What to produce: Write out the full listing exactly as given, minus the images.

Data shown:

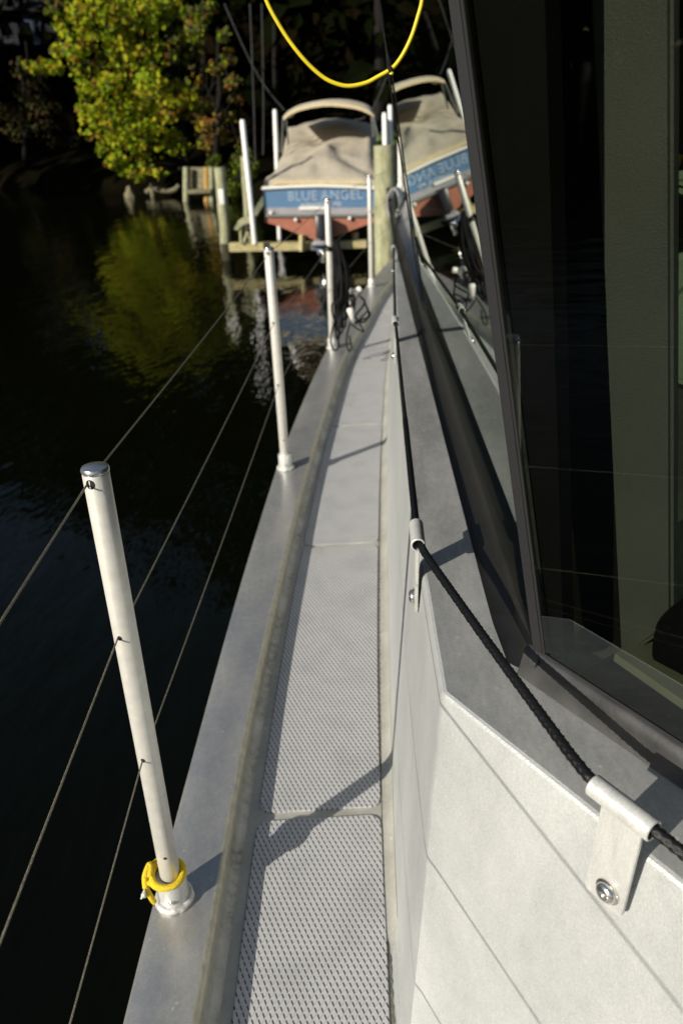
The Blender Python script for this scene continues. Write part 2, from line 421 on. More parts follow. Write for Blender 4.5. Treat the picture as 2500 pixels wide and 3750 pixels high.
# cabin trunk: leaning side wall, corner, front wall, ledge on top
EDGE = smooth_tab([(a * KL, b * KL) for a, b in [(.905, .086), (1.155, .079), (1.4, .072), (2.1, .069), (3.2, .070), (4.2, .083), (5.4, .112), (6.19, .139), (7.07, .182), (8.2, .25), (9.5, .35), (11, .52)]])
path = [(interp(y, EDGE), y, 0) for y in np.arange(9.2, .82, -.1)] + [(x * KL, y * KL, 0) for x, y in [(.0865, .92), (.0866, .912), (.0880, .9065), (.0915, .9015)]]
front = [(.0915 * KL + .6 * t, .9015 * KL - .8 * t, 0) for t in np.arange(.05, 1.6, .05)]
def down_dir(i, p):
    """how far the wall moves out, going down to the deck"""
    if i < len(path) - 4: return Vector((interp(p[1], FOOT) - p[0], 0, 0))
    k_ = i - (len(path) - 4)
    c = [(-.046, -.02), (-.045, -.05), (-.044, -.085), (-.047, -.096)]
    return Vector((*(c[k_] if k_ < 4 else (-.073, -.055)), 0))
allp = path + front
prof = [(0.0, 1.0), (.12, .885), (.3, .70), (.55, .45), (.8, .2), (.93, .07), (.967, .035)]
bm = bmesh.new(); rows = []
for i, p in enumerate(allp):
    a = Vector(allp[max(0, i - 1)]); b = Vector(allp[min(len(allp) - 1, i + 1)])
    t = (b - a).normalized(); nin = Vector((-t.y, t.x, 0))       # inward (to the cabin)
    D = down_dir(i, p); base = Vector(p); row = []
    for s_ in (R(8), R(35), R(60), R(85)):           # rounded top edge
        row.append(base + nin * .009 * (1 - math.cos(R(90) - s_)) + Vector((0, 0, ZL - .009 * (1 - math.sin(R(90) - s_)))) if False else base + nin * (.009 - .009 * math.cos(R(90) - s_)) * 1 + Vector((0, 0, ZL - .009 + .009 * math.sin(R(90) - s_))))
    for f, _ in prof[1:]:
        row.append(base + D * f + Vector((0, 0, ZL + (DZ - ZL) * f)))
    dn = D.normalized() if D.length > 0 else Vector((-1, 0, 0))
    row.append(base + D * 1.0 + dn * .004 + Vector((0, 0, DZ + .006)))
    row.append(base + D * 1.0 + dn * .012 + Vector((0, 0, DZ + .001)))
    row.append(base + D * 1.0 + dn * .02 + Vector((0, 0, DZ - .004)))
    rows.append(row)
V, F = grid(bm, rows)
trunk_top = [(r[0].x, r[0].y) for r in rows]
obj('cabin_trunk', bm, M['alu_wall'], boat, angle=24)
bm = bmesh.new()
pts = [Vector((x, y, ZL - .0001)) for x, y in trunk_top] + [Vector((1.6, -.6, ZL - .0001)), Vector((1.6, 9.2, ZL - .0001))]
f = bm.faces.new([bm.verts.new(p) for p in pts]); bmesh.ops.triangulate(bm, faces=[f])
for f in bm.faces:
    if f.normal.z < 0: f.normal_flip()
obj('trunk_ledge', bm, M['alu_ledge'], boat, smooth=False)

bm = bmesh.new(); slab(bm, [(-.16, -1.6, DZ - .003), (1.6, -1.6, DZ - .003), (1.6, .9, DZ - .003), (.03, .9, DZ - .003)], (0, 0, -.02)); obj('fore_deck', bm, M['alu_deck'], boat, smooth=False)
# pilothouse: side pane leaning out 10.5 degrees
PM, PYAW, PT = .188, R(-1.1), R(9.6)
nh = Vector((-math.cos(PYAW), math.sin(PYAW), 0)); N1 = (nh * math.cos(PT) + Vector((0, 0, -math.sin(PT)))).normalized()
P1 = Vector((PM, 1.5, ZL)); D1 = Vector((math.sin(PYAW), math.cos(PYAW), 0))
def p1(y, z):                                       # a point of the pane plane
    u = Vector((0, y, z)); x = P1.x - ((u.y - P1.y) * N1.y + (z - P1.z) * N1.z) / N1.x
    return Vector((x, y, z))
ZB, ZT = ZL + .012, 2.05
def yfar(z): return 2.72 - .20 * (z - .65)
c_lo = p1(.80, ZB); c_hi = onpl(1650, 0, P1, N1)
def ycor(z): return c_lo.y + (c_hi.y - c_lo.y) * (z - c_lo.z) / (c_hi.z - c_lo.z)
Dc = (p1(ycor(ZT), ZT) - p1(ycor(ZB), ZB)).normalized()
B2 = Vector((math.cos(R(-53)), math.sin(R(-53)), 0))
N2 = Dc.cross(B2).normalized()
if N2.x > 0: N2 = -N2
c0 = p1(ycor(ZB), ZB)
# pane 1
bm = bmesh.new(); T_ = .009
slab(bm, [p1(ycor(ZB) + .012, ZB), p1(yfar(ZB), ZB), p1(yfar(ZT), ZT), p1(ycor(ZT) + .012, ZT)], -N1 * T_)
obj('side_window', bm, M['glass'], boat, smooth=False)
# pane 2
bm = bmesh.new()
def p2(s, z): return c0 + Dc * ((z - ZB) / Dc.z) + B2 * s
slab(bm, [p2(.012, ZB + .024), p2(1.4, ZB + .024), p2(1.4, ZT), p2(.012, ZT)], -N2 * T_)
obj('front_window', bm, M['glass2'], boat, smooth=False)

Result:
The Blender Python script for this scene continues. Write part 2, from line 421 on. More parts follow. Write for Blender 4.5. Treat the picture as 2500 pixels wide and 3750 pixels high.
# cabin trunk: leaning side wall, corner, front wall, ledge on top
EDGE = smooth_tab([(a * KL, b * KL) for a, b in [(.905, .086), (1.155, .079), (1.4, .072), (2.1, .069), (3.2, .070), (4.2, .083), (5.4, .112), (6.19, .139), (7.07, .182), (8.2, .25), (9.5, .35), (11, .52)]])
path = [(interp(y, EDGE), y, 0) for y in np.arange(9.2, .82, -.1)] + [(x * KL, y * KL, 0) for x, y in [(.0865, .92), (.0866, .912), (.0880, .9065), (.0915, .9015)]]
front = [(.0915 * KL + .6 * t, .9015 * KL - .8 * t, 0) for t in np.arange(.05, 1.6, .05)]
def down_dir(i, p):
    """how far the wall moves out, going down to the deck"""
    if i < len(path) - 4: return Vector((interp(p[1], FOOT) - p[0], 0, 0))
    k_ = i - (len(path) - 4)
    c = [(-.046, -.02), (-.045, -.05), (-.044, -.085), (-.047, -.096)]
    return Vector((*(c[k_] if k_ < 4 else (-.073, -.055)), 0))
allp = path + front
prof = [(0.0, 1.0), (.12, .885), (.3, .70), (.55, .45), (.8, .2), (.93, .07), (.967, .035)]
bm = bmesh.new(); rows = []
for i, p in enumerate(allp):
    a = Vector(allp[max(0, i - 1)]); b = Vector(allp[min(len(allp) - 1, i + 1)])
    t = (b - a).normalized(); nin = Vector((-t.y, t.x, 0))       # inward (to the cabin)
    D = down_dir(i, p); base = Vector(p); row = []
    for s_ in (R(8), R(35), R(60), R(85)):           # rounded top edge
        row.append(base + nin * .009 * (1 - math.cos(R(90) - s_)) + Vector((0, 0, ZL - .009 * (1 - math.sin(R(90) - s_)))) if False else base + nin * (.009 - .009 * math.cos(R(90) - s_)) * 1 + Vector((0, 0, ZL - .009 + .009 * math.sin(R(90) - s_))))
    for f, _ in prof[1:]:
        row.append(base + D * f + Vector((0, 0, ZL + (DZ - ZL) * f)))
    dn = D.normalized() if D.length > 0 else Vector((-1, 0, 0))
    row.append(base + D * 1.0 + dn * .004 + Vector((0, 0, DZ + .006)))
    row.append(base + D * 1.0 + dn * .012 + Vector((0, 0, DZ + .001)))
    row.append(base + D * 1.0 + dn * .02 + Vector((0, 0, DZ - .004)))
    rows.append(row)
V, F = grid(bm, rows)
trunk_top = [(r[0].x, r[0].y) for r in rows]
obj('cabin_trunk', bm, M['alu_wall'], boat, angle=24)
bm = bmesh.new()
pts = [Vector((x, y, ZL - .0001)) for x, y in trunk_top] + [Vector((1.6, -.6, ZL - .0001)), Vector((1.6, 9.2, ZL - .0001))]
f = bm.faces.new([bm.verts.new(p) for p in pts]); bmesh.ops.triangulate(bm, faces=[f])
for f in bm.faces:
    if f.normal.z < 0: f.normal_flip()
obj('trunk_ledge', bm, M['alu_ledge'], boat, smooth=False)

bm = bmesh.new(); slab(bm, [(-.16, -1.6, DZ - .003), (1.6, -1.6, DZ - .003), (1.6, .9, DZ - .003), (.03, .9, DZ - .003)], (0, 0, -.02)); obj('fore_deck', bm, M['alu_deck'], boat, smooth=False)
# pilothouse: side pane leaning out 10.5 degrees
PM, PYAW, PT = .188, R(-1.1), R(9.6)
nh = Vector((-math.cos(PYAW), math.sin(PYAW), 0)); N1 = (nh * math.cos(PT) + Vector((0, 0, -math.sin(PT)))).normalized()
P1 = Vector((PM, 1.5, ZL)); D1 = Vector((math.sin(PYAW), math.cos(PYAW), 0))
def p1(y, z):                                       # a point of the pane plane
    u = Vector((0, y, z)); x = P1.x - ((u.y - P1.y) * N1.y + (z - P1.z) * N1.z) / N1.x
    return Vector((x, y, z))
ZB, ZT = ZL + .012, 2.05
def yfar(z): return 2.72 - .20 * (z - .65)
c_lo = p1(.80, ZB); c_hi = onpl(1650, 0, P1, N1)
def ycor(z): return c_lo.y + (c_hi.y - c_lo.y) * (z - c_lo.z) / (c_hi.z - c_lo.z)
Dc = (p1(ycor(ZT), ZT) - p1(ycor(ZB), ZB)).normalized()
B2 = Vector((math.cos(R(-53)), math.sin(R(-53)), 0))
N2 = Dc.cross(B2).normalized()
if N2.x > 0: N2 = -N2
c0 = p1(ycor(ZB), ZB)
# pane 1
bm = bmesh.new(); T_ = .009
slab(bm, [p1(ycor(ZB) + .012, ZB), p1(yfar(ZB), ZB), p1(yfar(ZT), ZT), p1(ycor(ZT) + .012, ZT)], -N1 * T_)
obj('side_window', bm, M['glass'], boat, smooth=False)
# pane 2
bm = bmesh.new()
def p2(s, z): return c0 + Dc * ((z - ZB) / Dc.z) + B2 * s
slab(bm, [p2(.012, ZB + .024), p2(1.4, ZB + .024), p2(1.4, ZT), p2(.012, ZT)], -N2 * T_)
obj('front_window', bm, M['glass2'], boat, smooth=False)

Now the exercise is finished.